The Pittsburgh Penguins are Stanley Cup Champions and I couldn’t be happier.

Seriously.

I mean, obviously there’s one scenario that would have me a little more excited these days, but short of the Caps ending their season with a playoff win, the Pens winning it all is perhaps the best imaginable result (and if you’re still waiting for a punchline, it ain’t coming).

For Caps fans, the silver lining to the Pittsburgh victory is that it should focus their team in a way that another Red Wings win could not have. Had Detroit repeated as Champs, it would have been easy to be somewhat dismissive of the victory – “They’ve got the experience, players, coaches, etc., that it takes to win… they’re the Wings; we’re not the Wings.”

But with Pittsburgh emerging victorious, there’s no reason the feeling throughout the Caps organization should be anything but one of emboldened optimism – “They’re a young, hardworking team with high-end talent and little more experience than we’ve got… they’re the Pens; there’s no reason we can’t be the Pens.”

In many ways, the Pens’ win signals the death – or at least the suspension – of “Sid versus Alex,” because, to be blunt, who cares at this point? Pitt fans shouldn’t – they’ve got what they wanted. Caps fans shouldn’t, either – they don’t. As of Friday night, nothing matters except the Cup. Not Hart, Ross, Norris or Adams Trophies… nothing but the Cup. Had Detroit won, fans would still be pretending that personal achievements meant something at this point. Sid versus Alex? How about Geno – he’s got the Conn Smythe, which is as close to meaningful as an individual award gets these days.

Should Alex Ovechkin win the Hart Trophy as League MVP on Thursday night, it will be nice recognition of another fantastic season. And, to be sure, if Mike Green wins the Norris Trophy as best all-around defenseman, it will be worthy of more than just a golf clap. But a win for either or both will ring at least a little hollow this time around, won’t it? Even team achivements – like raising a Southeast Division banner to the rafters on Opening Night – seem a bit more awkward now, don’t they (especially considering the culture in which many of these players cut their professional hockey teeth)? And if it feels that way to us as fans, how do you think it feels to the guys who played out the season with broken bones and otherwise battered bodies, only to come up a bit short?

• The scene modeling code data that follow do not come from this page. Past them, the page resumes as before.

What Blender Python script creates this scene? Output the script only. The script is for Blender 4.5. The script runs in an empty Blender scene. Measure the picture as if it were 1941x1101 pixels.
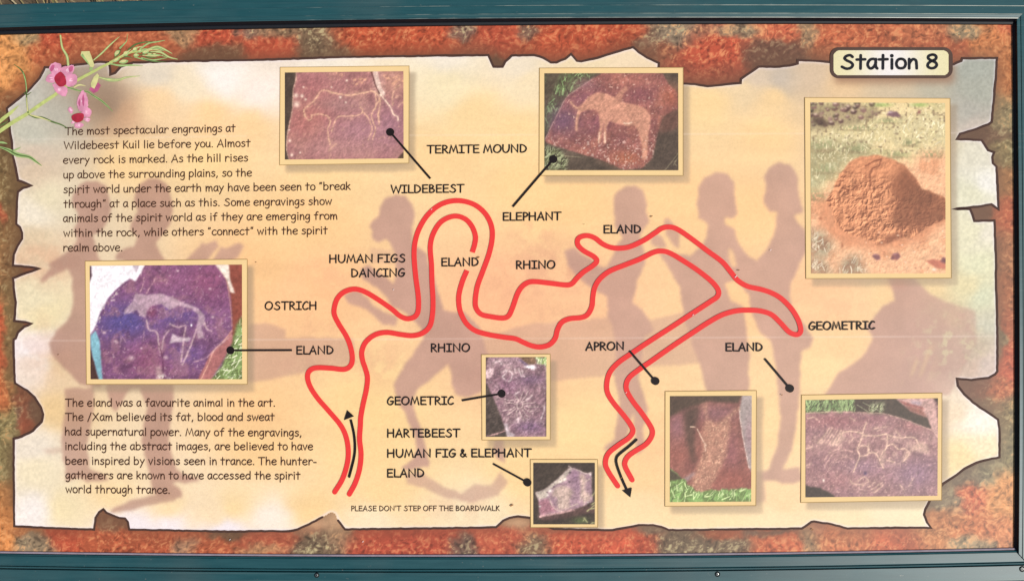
import bpy, math, random
import numpy as np

# ------------------------------------------------------------------ camera, world, sun
SC = bpy.context.scene
COL = SC.collection
TILT = math.radians(28.0)              # the board leans back, 28 degrees off level
CENTRE = (0.0, 0.0, 0.78)              # middle of the printed face
DIST = 1.30                            # camera to printed face
W_M = 1.20                             # metres of board across the picture width
PX = W_M / 1941.0                      # metres per photo pixel on the face
EXPOSURE = 0.0
SUN_LOCAL = (0.50, -0.22, 1.0)         # direction to the sun seen in the board's own axes
SUN_STRENGTH = 3.3
SKY_STRENGTH = 0.10


def to_world_dir(d):
    u, v, w = d
    s, c = math.sin(TILT), math.cos(TILT)
    r = (u, v * c - w * s, v * s + w * c)
    n = math.sqrt(sum(q * q for q in r))
    return tuple(q / n for q in r)


cam_d = bpy.data.cameras.new('camera')
cam = bpy.data.objects.new('camera', cam_d)
COL.objects.link(cam)
cam_d.sensor_width = 36.0
cam_d.lens = 36.0 * DIST / W_M
cam_d.clip_start = 0.05
cam_d.clip_end = 500.0
wd = to_world_dir((0, 0, 1))
cam.location = tuple(CENTRE[i] + wd[i] * DIST for i in range(3))
cam.rotation_euler = (TILT, 0, 0)
SC.camera = cam

sd = to_world_dir(SUN_LOCAL)
sun_el = math.asin(sd[2])
sun_az = math.atan2(sd[0], sd[1])
world = bpy.data.worlds.new('World')
SC.world = world
world.use_nodes = True
wn = world.node_tree
bg = wn.nodes['Background']
sky = wn.nodes.new('ShaderNodeTexSky')
sky.sky_type = 'NISHITA'
sky.sun_disc = False
sky.sun_elevation = sun_el
sky.sun_rotation = sun_az
wn.links.new(sky.outputs[0], bg.inputs[0])
bg.inputs[1].default_value = SKY_STRENGTH

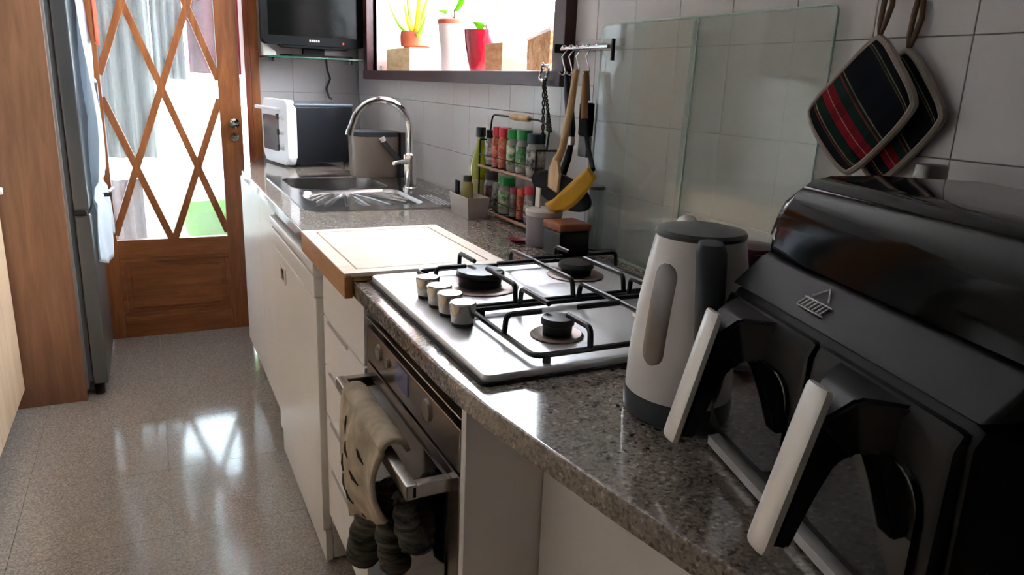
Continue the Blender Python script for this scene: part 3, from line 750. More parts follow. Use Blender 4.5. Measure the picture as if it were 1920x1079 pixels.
# logo: roof outline over a small bar, on the control band
def band_pt(w, s):   # s 0..1 up the slanted band face
    return Vector((w, .014+(.045-.014)*s-.0012, .187+(.216-.187)*s+.0012))
lg = B()
tube(lg, [band_pt(.110, .62), band_pt(.122, .92), band_pt(.136, .62)], .0009, 6)
for k in range(7):
    a, b = band_pt(.103+k*.0062, .30), band_pt(.106+k*.0062, .52)
    tube(lg, [a, b], .0011, 6)
tube(lg, [band_pt(.103, .28), band_pt(.146, .28)], .0007, 6); tube(lg, [band_pt(.103, .54), band_pt(.146, .54)], .0007, 6)
obj('logo', lg, mat('logo_silver', '#b8b8ba', .5), AF, local=True)
def basket(w0, w1, hc):
    """basket front with window, and its handle centred at hc"""
    b = afp('basket', [(.0, .024), (.02, .022), (.02, .178), (.008, .178), (.002, .165)], w0, w1, BLACKM, .006)
    # glossy window with rounded lower corners and a scooped top edge
    poly = rrect(w0+.014, w1-.014, .034, .137, .030, 6)
    bm = prism(B(), poly, lambda a, c, t: Vector((a, t, c)), -.0035, .004, .0015)
    obj('window', bm, BLACKG, b, local=True)
    # bracket: lofted rectangular sections from the basket top out to the strip and down behind it
    secs = [  # centre d,h ; half width ; half thickness ; direction angle (of the path in d,h)
        (.012, .157, .050, .019, PI), (-.004, .155, .038, .021, PI), (-.016, .150, .024, .024, PI*1.05),
        (-.0255, .138, .0165, .022, PI*1.25), (-.034, .118, .0120, .015, PI*1.42), (-.042, .09, .0115, .011, PI*1.43), (-.051, .06, .0115, .009, PI*1.43), (-.056, .042, .011, .008, PI*1.43)]
    bm = B(); pr = None
    for d, h, hw, ht, a in secs:
        nx, nz = -math.sin(a), math.cos(a)
        cur = [bm.verts.new((hc+sw*hw, d+nx*st*ht, h+nz*st*ht)) for sw, st in ((-1, -1), (1, -1), (1, 1), (-1, 1))]
        if pr:
            for i in range(4): bm.faces.new((pr[i], pr[(i+1) % 4], cur[(i+1) % 4], cur[i]))
        else: bm.faces.new(cur)
        pr = cur
    bm.faces.new(pr[::-1])
    bmesh.ops.bevel(bm, geom=list(bm.edges), offset=.003, segments=2, affect='EDGES')
    hnd = obj('handle_bracket', bm, BLACKM, b, local=True)
    strip = [(-.0335, .174), (-.041, .172), (-.0745, .040), (-.067, .037)]
    # strip with a gently rounded outer face
    bs = B(); t0, t1 = Vector((0, -.0335, .174)), Vector((0, -.067, .037)); ax_ = (t1-t0).normalized(); out_ = Vector((0, ax_.z, -ax_.y)).normalized()
    if out_.y > 0: out_ = -out_
    prev = None
    for q, sc_ in ((0, .86), (.015, .96), (.04, 1), (.96, 1), (.985, .96), (1, .86)):
        c0 = t0.lerp(t1, q); cur = []
        for k in range(9):
            a = PI*k/8; cur.append(bs.verts.new(c0+Vector((hc+.0148*math.cos(a)*sc_, 0, 0))+out_*(.0025+.0065*math.sin(a)**.7*sc_ if 0 < k < 8 else .001)))
        if prev:
            for i in range(9): bs.faces.new((prev[i], prev[(i+1) % 9], cur[(i+1) % 9], cur[i]))
        else: bs.faces.new(cur[::-1])
        prev = cur
    bs.faces.new(prev)
    g = obj('handle_strip', bs, SILV, b, local=True, label='silver handle strip')
basket(-.008, .163, .055); basket(.167, .338, .245)

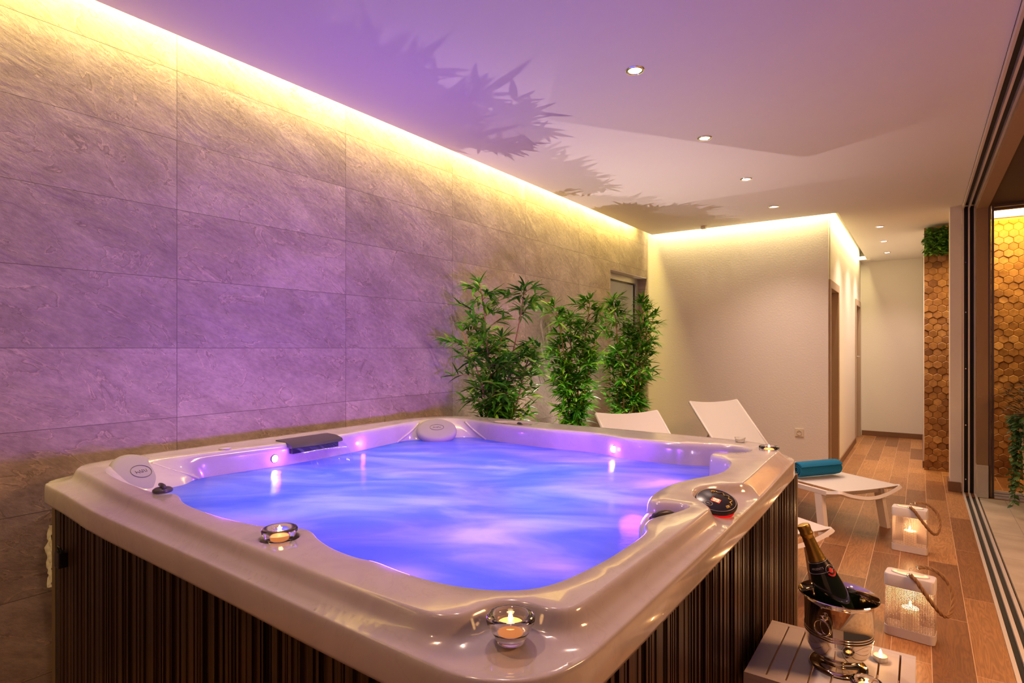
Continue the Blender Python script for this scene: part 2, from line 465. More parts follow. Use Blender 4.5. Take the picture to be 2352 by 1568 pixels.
# far wall, corridor walls
struct('wall_far', (-3.0, -.751, YF, YF + .15, 0, 2.84), M['plaster'])
bm = bmesh.new()
xo = -.751
for y0, y1, z0, z1 in ((YF + .15, 6.60, 0, 2.84), (6.60, 7.30, 1.965, 2.84), (7.30, 9.42, 0, 2.84), (9.42, 10.10, 1.965, 2.84), (10.10, 10.3, 0, 2.84)):
    box(bm, xo - .15, xo, y0 + (0.0001 if y0 == YF + .15 else 0), y1, z0, z1)
obj('wall_corridor_left', bm, M['plaster'], kind='structure')
struct('wall_back', (xo - .15, .9, 10.3, 10.45, 0, 2.84), M['plaster'])
struct('wall_corridor_right', (.03, .12, 7.86, 10.3, 0, 2.84), M['plaster'])
struct('wall_rear', (XL - .15, 1.2, YR - .15, YR, 0, 2.84), M['plaster'])
for n, (a, b_) in enumerate(((6.60, 7.30), (9.42, 10.10))):
    dd = boxobj('door_%d' % (n + 2), (xo - .12, xo - .07, a + .03, b_ - .03, .005, 1.935), M['door_panel'], kind='structure')
    bm = bmesh.new()
    box(bm, xo - .13, xo + .014, a - .055, a + .028, 0, 2.02, .003); box(bm, xo - .13, xo + .014, b_ - .028, b_ + .055, 0, 2.02, .003)
    box(bm, xo - .13, xo + .014, a + .028, b_ - .028, 1.937, 2.02, .003)
    obj('door_frame', bm, M['door_wood'], dd)
    bm = bmesh.new()
    tube(bm, [(xo - .07, a + .10, 1.21), (xo + .025, a + .10, 1.21), (xo + .03, a + .12, 1.21), (xo + .03, a + .22, 1.21)], .011, 8)
    if n == 1: obj('door_handle', bm, M['chrome'], dd, smooth=True)
    else: bm.free()
# baseboards
struct('baseboard_left', (xo, xo + .012, 7.357, 9.363, 0, .075), M['brown_wood'])
struct('baseboard_back', (xo + .015, .03, 10.286, 10.3, 0, .075), M['brown_wood'])
struct('baseboard_right', (.016, .03, 7.87, 10.28, 0, .075), M['brown_wood'])
struct('baseboard_far', (-2.62, -.752, 6.472, YF, 0, .075), M['brown_wood'])
bm = bmesh.new(); box(bm, .207, .30, 6.727, 6.741, 0, .09); box(bm, .207, .221, 6.741, 7.0, 0, .09)
obj('baseboard_pier', bm, M['brown_wood'], kind='structure')
# pier between room and terrace opening
struct('wall_pier', (.222, .308, 6.742, 7.0, 0, CH), M['plaster'])
# ceiling with light cove slot
bm = bmesh.new()
e = -2.54
box(bm, e, .31, YR, 6.385, CH, CH + .05)
box(bm, -.653, .31, 6.385, 10.0, CH, CH + .05)
box(bm, xo, .31, 10.0, 10.3, CH, CH + .05)
box(bm, .31, 2.2, 6.66, 8.0, CH + .0, CH + .05)
obj('ceiling', bm, M['ceiling'], kind='structure')
struct('ceiling_upper', (-3.0, 2.2, YR - .15, 10.5, 2.84, 2.9), M['ceiling'])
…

From a slightly more detached perspective, this most recent Steel City championship serves as a lesson learned in terms of salary cap management, as the Pens were able to go out at the trade deadline and get Andy Wozniewski from the Blues Bill Guerin from the Islanders for peanuts while the Caps had to sit tight and hope that Brian Pothier and Chris Clark would be ready to contribute to a deep playoff run after lengthy layoffs. They weren’t. (Then again, Detroit was a bounce or two away from a repeat and they did nothing at the deadline either.)

The bottom line here is that the Caps should be inspired and motivated by Pittsburgh’s win (and perhaps for more than just the reasons mentioned above). Hell, they should blow up the picture at the top of this post and hang it in the locker room at Kettler so that every day the players see it and feel the good kind of pain – the kind that makes one work harder in December, knowing that it’ll pay dividends in May.

Contrary to the proclamations of some, it is meaningful that the Penguins won the Cup, because the Caps should be able to see reflections of themselves in their closest rivals. Next year, that Cup could be theirs and that parade could be ours – there’s no reason they can’t be the Pens.